Only in Britain could a completely different system of weights and measures be used in real life from the one taught in schools, or could people habitually describe heat by means of one system but cold by means of the other. Do most of them even know that that is what they are doing?
 
It is all utterly glorious, like giving central government a near-monopoly on healthcare, or like the Welfare State in general, or like giving people ballot papers without requiring them to identify themselves, or like having them fill in those ballot papers in pencil (although with the pencils tied up in order to prevent their theft), or like having the local council count the votes even when the election is to the local council, or like allowing only the most specialised Police Officers to carry firearms while the rest go about their duties without any such equipment.
 
Nevertheless, I would teach both the imperial and the metric systems in schools.

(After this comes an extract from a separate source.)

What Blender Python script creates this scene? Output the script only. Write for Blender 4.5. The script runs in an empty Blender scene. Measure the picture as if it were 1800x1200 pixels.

I am at a loss as to why that does not already happen without controversy.
 
I would also teach the fact that it was the Conservatives, with Margaret Thatcher as Education Secretary, who began metrication and who decimalised the currency. As well as the fact that the metric system was invented by an Englishman, John Wilkins.
 
He is supposed to be the subject of the last chapter of my book otherwise about the Frenchmen whom French children are taught invented or discovered pretty much everything. I am thinking of calling it French Exceptions.
 
Another book on the To Do list. It lengthens by the day.

1 comment:

  1. James from Durham11 November 2014 at 09:05

    Metrication was always a top-down thing. When the currency was decimalised, most people suspected, rightly, that it was an opportunity to put up prices by stealth. Nobody would think of buying beer at the pub except in pints. I still ask my butcher for a pound of beef mince. I think he would be baffled by a request for half a kilo!